Who Should Listen and Who Should Skip
Listen if you have some background in critical theory, Black studies, or aesthetics, and you want to encounter one of the most genuinely original thinkers currently working. Also listen if you respond to prose that has musical qualities and don’t need every argument to resolve cleanly. Skip if you’re looking for an accessible introduction to African American cultural history or a more conventionally structured essay collection, this is not that book, and approaching it expecting accessibility will lead to frustration rather than illumination.
Frequently Asked Questions
Is Black and Blur accessible to listeners without a background in critical theory?
Honestly, it is challenging for those without prior exposure to figures like Fanon, Althusser, Adorno, and Munoz, who appear throughout without extensive introduction. Listeners with some background in critical theory or African American studies will get significantly more from the arguments. That said, the musical qualities of Moten’s prose offer something even to listeners who don’t follow every reference.

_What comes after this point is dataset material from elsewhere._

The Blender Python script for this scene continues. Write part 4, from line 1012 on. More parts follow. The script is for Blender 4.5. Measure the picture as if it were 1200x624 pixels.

Does Leon Nixon’s narration suit the difficulty of Moten’s academic prose?
Yes, in a specific way. Nixon reads at a deliberate pace that gives the dense arguments room to settle rather than rushing through them. He doesn’t dramatize or perform the text, which is the correct choice for material this philosophically compressed, the ideas need space, not theater.
Is this intended as a standalone or do you need to read the trilogy in order?
Black and Blur is the first volume of the trilogy Consent Not to Be a Single Being, and while the three volumes share an overarching project, each operates as a self-contained collection of essays. You don’t need to have read the others to engage productively with this one.
How does this compare to Moten’s earlier work, particularly The Undercommons?
The Undercommons, co-written with Stefano Harney, is somewhat more accessible and more explicitly political in its framing. Black and Blur is more formally experimental and more aesthetically focused. For listeners new to Moten, The Undercommons is probably the better entry point before approaching this trilogy.